In anderen Fällen ist das noch offen: An der Landsberger Straße in Laim wurden 51.00 Quadratmeter Büros aus reiner Spekulation gebaut. Die Fassade steht schon, doch Mietverträge seien noch keine unterzeichnet worden, heißt es.

Trotzdem wird immer weiter gebaut: Gerade arbeitet das Planungsreferat unter anderem an einem Bebauungsplan für das "Hufeland-Areal" im Münchner Norden. Dort soll ein Büro- und Gewerbestandort mit etwa 2.400 Arbeitsplätzen entstehen. Auch ein Supermarkt, Gastronomie und ein Hotel sind geplant.

Bis das fertig ist, kann es noch Jahre dauern, aber bald kommen neue Arbeitswelten dazu. Colliers geht davon aus, dass im nächsten Jahr im Raum München knappe 560.000 Quadratmeter an Büroflächen fertig werden.

Hufeland-Areal.
Hufeland-Areal. © Visualisierung: Morris + Company, Kirchberger & Wiegner Rohde/Forbes Massie

Stadt spricht von "Erholung eines angespannten Marktes"

Doch erst ein Drittel davon hat einen Mieter. "Angesichts der derzeit geringeren Nachfrage" sei davon auszugehen, dass "die Vermarktungszeiträume von Neubauten wieder länger werden", heißt es.

Ein Problem sieht die Stadt darin nicht: Der Leerstand bewege sich in keinem kritischen Rahmen, sondern könne als "Erholung eines angespannten Marktes beschrieben werden", schreibt die Pressestelle des Planungsreferats.

Auch Christian Müller, Chef der SPD im Stadtrat, hält es für falsch, Büroflächen zu verknappen. Dann könnten sich, sagt er, kleinere Unternehmen die Mieten nicht mehr leisten.

Die Architekturabsolventin Antonia Cruel, die seit ein paar Monaten Mitglied der Grünen ist, ärgert das. Sie findet: "Es sollten nur dann neue Büros gebaut werden dürfen, wenn die bestehenden genutzt werden."

Warum nicht ein Wohn-Büro für Kreative - wie in Offenbach?

Sie hält es für bedenklich, dass sich die Stadt so wenig mit dem Leerstand auseinandersetzt. In Offenbach wurde etwa aus einem Bürokomplex aus den 1970ern ein Wohn-Büro, also eine Mischung aus Wohn-, Arbeits- und Veranstaltungsraum für Künstler, Grafiker und Designer.

In München scheiterten solche Experimente: Die Idee, ins Siemens-Hochhaus 270 Wohnungen zu bauen, verwarfen die neuen Eigentümer.

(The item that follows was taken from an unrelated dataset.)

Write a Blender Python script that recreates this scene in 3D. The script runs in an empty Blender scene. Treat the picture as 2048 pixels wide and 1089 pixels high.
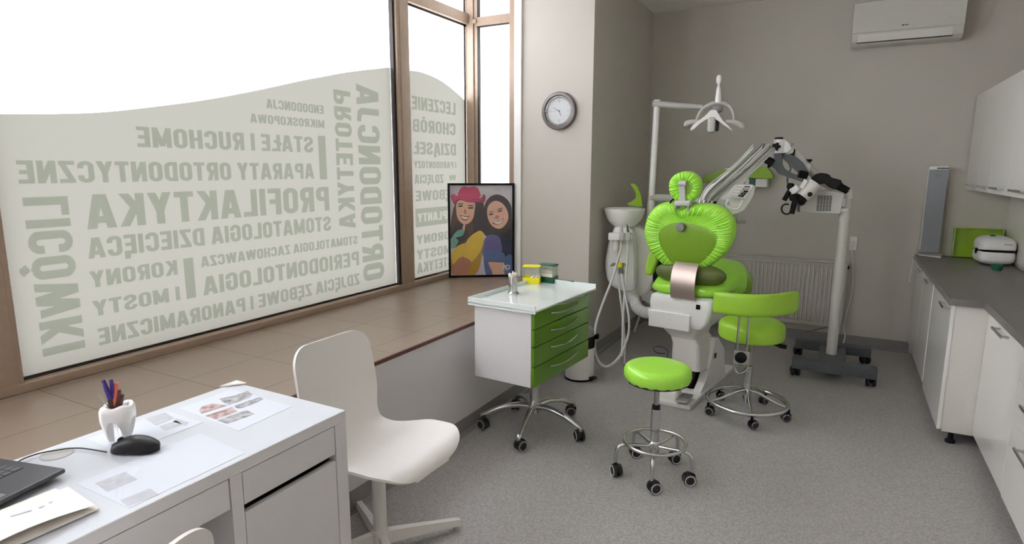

Stattdessen arbeitet die Stadtverwaltung einen Bebauungsplan für 1.600 Arbeitsplätze aus.

Wenn der BR-Turm am Hauptbahnhof neu gebaut wird, kommen die Menschen dort wohl auch eher zum Arbeiten als zum Wohnen hin. Zwar gibt es Ideen, Gästewohnungen für BR-Musiker oder Apartments zu schaffen. Doch dass dort mal Familien einziehen, kann sich Grünen-Stadtrat Paul Bickelbacher nicht vorstellen. Schließlich fehle es in der Gegend an Grünflächen.

Hilft ein pragmatischeres Baurecht? 

Auch wenn die Großmarkthalle überplant wird, sind Wohnungen dort aus Bickelbachers Sicht nicht realistisch. Grund ist der Lärm - und die Bürokratie. Denn während Verkehrslärm für eine Baugenehmigung hinter den Fenstern gemessen werde, geschehe das bei Gewerbelärm vor den Scheiben, sagt Bickelbacher.

Das Baurecht müsste aus seiner Sicht an vielen Stellen pragmatischer sein - und den Städten mehr Handlungsspielraum geben. "Denn oft kann die Stadt nur mit den Eigentümern verhandeln", sagt Bickelbacher.

Und das klappt nicht immer. Denn trotz Homeoffice und Corona sind die Renditen für Büros besonders hoch: Für ein neues zahlt man im Schnitt 28,20 Euro pro Quadratmeter.